## [REQUIRED WORK]
Reproduce this listing in full.
☆ ☆ ☆ ☆ ☆ ☆ ☆
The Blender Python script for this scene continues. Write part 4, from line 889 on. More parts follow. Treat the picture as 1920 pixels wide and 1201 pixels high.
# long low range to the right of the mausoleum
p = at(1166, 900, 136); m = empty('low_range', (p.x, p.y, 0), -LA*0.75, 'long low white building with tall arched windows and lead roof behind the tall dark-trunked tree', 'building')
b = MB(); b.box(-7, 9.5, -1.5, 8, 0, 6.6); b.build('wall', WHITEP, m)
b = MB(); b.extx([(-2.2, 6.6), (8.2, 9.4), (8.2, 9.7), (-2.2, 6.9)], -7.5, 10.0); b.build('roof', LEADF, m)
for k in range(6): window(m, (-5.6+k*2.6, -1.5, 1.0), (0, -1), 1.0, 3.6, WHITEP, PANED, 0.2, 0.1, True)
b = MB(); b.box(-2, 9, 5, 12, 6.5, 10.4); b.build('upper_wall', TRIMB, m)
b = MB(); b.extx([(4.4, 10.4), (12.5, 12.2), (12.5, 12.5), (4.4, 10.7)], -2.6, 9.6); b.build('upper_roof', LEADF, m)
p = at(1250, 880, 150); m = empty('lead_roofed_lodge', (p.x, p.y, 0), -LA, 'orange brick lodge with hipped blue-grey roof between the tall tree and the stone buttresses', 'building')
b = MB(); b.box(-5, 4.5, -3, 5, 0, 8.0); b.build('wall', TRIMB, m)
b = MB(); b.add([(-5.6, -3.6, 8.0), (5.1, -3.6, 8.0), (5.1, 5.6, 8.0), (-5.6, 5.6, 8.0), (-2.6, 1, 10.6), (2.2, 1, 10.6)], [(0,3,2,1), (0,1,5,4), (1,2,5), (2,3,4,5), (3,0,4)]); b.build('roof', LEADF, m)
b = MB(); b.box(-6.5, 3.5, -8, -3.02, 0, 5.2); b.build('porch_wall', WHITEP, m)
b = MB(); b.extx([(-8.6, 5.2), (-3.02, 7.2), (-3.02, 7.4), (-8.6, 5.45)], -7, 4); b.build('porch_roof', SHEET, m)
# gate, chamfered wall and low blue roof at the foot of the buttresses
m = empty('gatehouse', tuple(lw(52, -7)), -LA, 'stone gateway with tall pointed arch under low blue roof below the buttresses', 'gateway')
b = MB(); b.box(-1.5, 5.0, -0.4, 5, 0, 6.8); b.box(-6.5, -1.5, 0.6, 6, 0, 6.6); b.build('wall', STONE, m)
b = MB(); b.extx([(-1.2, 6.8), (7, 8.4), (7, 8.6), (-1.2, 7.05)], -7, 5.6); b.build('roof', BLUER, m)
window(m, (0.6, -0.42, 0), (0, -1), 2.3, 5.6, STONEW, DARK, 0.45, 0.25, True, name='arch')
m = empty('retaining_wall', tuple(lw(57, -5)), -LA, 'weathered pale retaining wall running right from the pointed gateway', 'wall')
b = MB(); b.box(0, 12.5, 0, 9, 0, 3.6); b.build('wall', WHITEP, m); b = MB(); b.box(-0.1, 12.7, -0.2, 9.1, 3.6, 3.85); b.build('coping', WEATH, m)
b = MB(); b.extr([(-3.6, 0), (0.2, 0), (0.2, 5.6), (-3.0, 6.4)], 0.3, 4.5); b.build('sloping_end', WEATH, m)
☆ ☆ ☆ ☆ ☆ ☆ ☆
## [REPLY]
The Blender Python script for this scene continues. Write part 4, from line 889 on. More parts follow. Treat the picture as 1920 pixels wide and 1201 pixels high.
# long low range to the right of the mausoleum
p = at(1166, 900, 136); m = empty('low_range', (p.x, p.y, 0), -LA*0.75, 'long low white building with tall arched windows and lead roof behind the tall dark-trunked tree', 'building')
b = MB(); b.box(-7, 9.5, -1.5, 8, 0, 6.6); b.build('wall', WHITEP, m)
b = MB(); b.extx([(-2.2, 6.6), (8.2, 9.4), (8.2, 9.7), (-2.2, 6.9)], -7.5, 10.0); b.build('roof', LEADF, m)
for k in range(6): window(m, (-5.6+k*2.6, -1.5, 1.0), (0, -1), 1.0, 3.6, WHITEP, PANED, 0.2, 0.1, True)
b = MB(); b.box(-2, 9, 5, 12, 6.5, 10.4); b.build('upper_wall', TRIMB, m)
b = MB(); b.extx([(4.4, 10.4), (12.5, 12.2), (12.5, 12.5), (4.4, 10.7)], -2.6, 9.6); b.build('upper_roof', LEADF, m)
p = at(1250, 880, 150); m = empty('lead_roofed_lodge', (p.x, p.y, 0), -LA, 'orange brick lodge with hipped blue-grey roof between the tall tree and the stone buttresses', 'building')
b = MB(); b.box(-5, 4.5, -3, 5, 0, 8.0); b.build('wall', TRIMB, m)
b = MB(); b.add([(-5.6, -3.6, 8.0), (5.1, -3.6, 8.0), (5.1, 5.6, 8.0), (-5.6, 5.6, 8.0), (-2.6, 1, 10.6), (2.2, 1, 10.6)], [(0,3,2,1), (0,1,5,4), (1,2,5), (2,3,4,5), (3,0,4)]); b.build('roof', LEADF, m)
b = MB(); b.box(-6.5, 3.5, -8, -3.02, 0, 5.2); b.build('porch_wall', WHITEP, m)
b = MB(); b.extx([(-8.6, 5.2), (-3.02, 7.2), (-3.02, 7.4), (-8.6, 5.45)], -7, 4); b.build('porch_roof', SHEET, m)
# gate, chamfered wall and low blue roof at the foot of the buttresses
m = empty('gatehouse', tuple(lw(52, -7)), -LA, 'stone gateway with tall pointed arch under low blue roof below the buttresses', 'gateway')
b = MB(); b.box(-1.5, 5.0, -0.4, 5, 0, 6.8); b.box(-6.5, -1.5, 0.6, 6, 0, 6.6); b.build('wall', STONE, m)
b = MB(); b.extx([(-1.2, 6.8), (7, 8.4), (7, 8.6), (-1.2, 7.05)], -7, 5.6); b.build('roof', BLUER, m)
window(m, (0.6, -0.42, 0), (0, -1), 2.3, 5.6, STONEW, DARK, 0.45, 0.25, True, name='arch')
m = empty('retaining_wall', tuple(lw(57, -5)), -LA, 'weathered pale retaining wall running right from the pointed gateway', 'wall')
b = MB(); b.box(0, 12.5, 0, 9, 0, 3.6); b.build('wall', WHITEP, m); b = MB(); b.box(-0.1, 12.7, -0.2, 9.1, 3.6, 3.85); b.build('coping', WEATH, m)
b = MB(); b.extr([(-3.6, 0), (0.2, 0), (0.2, 5.6), (-3.0, 6.4)], 0.3, 4.5); b.build('sloping_end', WEATH, m)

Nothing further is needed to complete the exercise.